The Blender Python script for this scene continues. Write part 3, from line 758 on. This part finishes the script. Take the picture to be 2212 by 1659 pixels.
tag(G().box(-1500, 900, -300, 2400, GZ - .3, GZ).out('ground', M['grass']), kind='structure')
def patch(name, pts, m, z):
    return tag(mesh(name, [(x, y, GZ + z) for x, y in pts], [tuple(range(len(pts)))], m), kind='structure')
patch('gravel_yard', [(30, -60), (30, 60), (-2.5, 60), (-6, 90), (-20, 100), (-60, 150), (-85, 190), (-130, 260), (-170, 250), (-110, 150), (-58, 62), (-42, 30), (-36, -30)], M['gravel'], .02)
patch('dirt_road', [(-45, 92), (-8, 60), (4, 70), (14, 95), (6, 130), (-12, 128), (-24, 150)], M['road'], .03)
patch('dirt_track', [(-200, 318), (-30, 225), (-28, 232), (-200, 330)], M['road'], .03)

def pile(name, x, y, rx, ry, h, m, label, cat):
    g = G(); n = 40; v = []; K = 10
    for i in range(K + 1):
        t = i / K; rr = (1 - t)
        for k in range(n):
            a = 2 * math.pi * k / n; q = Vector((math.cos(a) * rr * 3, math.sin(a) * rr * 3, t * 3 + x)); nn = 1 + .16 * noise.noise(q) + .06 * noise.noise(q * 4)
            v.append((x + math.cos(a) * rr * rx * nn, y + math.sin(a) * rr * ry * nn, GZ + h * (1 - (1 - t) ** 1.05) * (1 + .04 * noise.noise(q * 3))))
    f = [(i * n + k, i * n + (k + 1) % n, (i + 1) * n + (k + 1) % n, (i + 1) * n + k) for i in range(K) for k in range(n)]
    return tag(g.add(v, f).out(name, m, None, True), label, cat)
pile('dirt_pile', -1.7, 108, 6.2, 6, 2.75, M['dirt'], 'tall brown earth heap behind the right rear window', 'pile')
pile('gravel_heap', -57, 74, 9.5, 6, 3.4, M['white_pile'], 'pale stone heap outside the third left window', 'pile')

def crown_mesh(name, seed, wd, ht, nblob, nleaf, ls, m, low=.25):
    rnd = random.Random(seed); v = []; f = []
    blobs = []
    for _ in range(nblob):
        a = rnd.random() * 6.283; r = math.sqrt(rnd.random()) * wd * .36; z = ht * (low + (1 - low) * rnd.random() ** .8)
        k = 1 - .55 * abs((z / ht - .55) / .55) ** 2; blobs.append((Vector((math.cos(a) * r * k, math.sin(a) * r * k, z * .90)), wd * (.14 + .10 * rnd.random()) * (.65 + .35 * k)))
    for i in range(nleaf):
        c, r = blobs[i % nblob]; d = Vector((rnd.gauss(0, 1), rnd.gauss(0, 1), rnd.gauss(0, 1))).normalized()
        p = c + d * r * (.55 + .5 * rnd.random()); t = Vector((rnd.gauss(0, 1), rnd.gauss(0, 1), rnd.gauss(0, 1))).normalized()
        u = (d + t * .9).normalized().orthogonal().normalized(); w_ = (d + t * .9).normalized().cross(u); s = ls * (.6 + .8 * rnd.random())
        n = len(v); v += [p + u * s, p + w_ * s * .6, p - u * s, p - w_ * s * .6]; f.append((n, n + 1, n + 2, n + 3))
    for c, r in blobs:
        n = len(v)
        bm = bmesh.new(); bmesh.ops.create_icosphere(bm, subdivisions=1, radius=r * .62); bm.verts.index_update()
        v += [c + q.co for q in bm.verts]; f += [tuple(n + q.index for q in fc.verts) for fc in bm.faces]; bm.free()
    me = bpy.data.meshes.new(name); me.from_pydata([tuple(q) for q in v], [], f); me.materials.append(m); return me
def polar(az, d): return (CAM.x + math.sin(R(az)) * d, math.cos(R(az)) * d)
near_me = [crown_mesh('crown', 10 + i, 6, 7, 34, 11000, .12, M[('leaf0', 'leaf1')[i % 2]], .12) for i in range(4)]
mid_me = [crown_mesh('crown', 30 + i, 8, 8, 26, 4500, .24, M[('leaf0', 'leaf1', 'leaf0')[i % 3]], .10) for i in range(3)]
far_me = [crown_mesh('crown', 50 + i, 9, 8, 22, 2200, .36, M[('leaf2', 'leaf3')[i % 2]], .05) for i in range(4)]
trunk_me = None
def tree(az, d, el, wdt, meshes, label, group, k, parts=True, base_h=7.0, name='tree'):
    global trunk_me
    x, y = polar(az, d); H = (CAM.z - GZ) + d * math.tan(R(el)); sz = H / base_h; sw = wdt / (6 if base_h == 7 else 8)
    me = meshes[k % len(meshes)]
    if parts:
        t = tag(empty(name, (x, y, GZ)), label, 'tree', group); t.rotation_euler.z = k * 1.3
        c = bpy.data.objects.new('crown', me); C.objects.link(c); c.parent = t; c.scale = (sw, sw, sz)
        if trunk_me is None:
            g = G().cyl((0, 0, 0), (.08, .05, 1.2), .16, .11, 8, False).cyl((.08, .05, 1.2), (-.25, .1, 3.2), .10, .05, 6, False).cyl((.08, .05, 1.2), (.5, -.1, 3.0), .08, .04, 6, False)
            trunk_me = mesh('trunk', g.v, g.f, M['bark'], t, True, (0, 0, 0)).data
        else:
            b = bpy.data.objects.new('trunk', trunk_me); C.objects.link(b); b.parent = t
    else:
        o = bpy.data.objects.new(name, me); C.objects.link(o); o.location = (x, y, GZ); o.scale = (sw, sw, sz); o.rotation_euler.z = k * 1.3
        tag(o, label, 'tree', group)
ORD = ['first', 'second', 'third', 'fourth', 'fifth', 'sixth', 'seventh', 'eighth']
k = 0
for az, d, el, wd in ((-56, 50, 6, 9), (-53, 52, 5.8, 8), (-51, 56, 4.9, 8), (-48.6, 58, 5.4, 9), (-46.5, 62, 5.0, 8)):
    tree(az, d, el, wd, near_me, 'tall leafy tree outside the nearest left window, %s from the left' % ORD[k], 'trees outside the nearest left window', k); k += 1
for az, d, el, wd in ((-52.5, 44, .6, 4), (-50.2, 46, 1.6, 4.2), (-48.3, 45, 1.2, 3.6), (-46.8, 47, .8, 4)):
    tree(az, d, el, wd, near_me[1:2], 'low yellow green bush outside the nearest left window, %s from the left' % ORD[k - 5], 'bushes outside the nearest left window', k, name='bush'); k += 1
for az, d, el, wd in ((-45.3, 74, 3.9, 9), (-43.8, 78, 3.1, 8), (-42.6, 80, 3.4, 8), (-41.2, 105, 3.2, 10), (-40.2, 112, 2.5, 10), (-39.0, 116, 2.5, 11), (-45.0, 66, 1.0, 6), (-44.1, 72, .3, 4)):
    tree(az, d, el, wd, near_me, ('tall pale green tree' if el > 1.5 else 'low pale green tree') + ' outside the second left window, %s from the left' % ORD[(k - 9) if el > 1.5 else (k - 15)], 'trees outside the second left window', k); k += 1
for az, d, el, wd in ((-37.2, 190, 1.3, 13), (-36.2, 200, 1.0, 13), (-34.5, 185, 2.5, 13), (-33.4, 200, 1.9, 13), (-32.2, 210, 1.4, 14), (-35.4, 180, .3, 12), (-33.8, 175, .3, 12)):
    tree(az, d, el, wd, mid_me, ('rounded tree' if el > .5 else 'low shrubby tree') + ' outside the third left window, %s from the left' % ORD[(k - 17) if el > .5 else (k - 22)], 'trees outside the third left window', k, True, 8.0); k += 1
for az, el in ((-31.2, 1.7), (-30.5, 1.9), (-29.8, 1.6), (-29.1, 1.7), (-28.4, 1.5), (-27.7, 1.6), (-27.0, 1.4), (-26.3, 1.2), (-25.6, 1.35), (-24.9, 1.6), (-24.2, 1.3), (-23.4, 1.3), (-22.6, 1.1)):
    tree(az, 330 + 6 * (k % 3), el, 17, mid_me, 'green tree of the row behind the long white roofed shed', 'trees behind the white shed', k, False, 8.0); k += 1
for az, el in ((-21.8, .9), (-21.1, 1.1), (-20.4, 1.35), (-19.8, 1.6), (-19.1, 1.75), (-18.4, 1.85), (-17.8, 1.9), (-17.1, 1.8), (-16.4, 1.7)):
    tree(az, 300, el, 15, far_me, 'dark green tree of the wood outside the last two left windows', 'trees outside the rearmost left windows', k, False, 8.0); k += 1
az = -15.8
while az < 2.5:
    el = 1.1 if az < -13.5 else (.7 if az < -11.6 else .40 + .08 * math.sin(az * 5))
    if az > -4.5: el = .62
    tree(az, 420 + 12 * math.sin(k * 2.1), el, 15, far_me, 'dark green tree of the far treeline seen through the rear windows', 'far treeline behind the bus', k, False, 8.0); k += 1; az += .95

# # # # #

Stated goal — Return, please, the lines of the data from the first through the line containing "330)], M['road'], .03)", both kept, exactly as they stand and nothing more.

The output —
The Blender Python script for this scene continues. Write part 3, from line 758 on. This part finishes the script. Take the picture to be 2212 by 1659 pixels.
tag(G().box(-1500, 900, -300, 2400, GZ - .3, GZ).out('ground', M['grass']), kind='structure')
def patch(name, pts, m, z):
    return tag(mesh(name, [(x, y, GZ + z) for x, y in pts], [tuple(range(len(pts)))], m), kind='structure')
patch('gravel_yard', [(30, -60), (30, 60), (-2.5, 60), (-6, 90), (-20, 100), (-60, 150), (-85, 190), (-130, 260), (-170, 250), (-110, 150), (-58, 62), (-42, 30), (-36, -30)], M['gravel'], .02)
patch('dirt_road', [(-45, 92), (-8, 60), (4, 70), (14, 95), (6, 130), (-12, 128), (-24, 150)], M['road'], .03)
patch('dirt_track', [(-200, 318), (-30, 225), (-28, 232), (-200, 330)], M['road'], .03)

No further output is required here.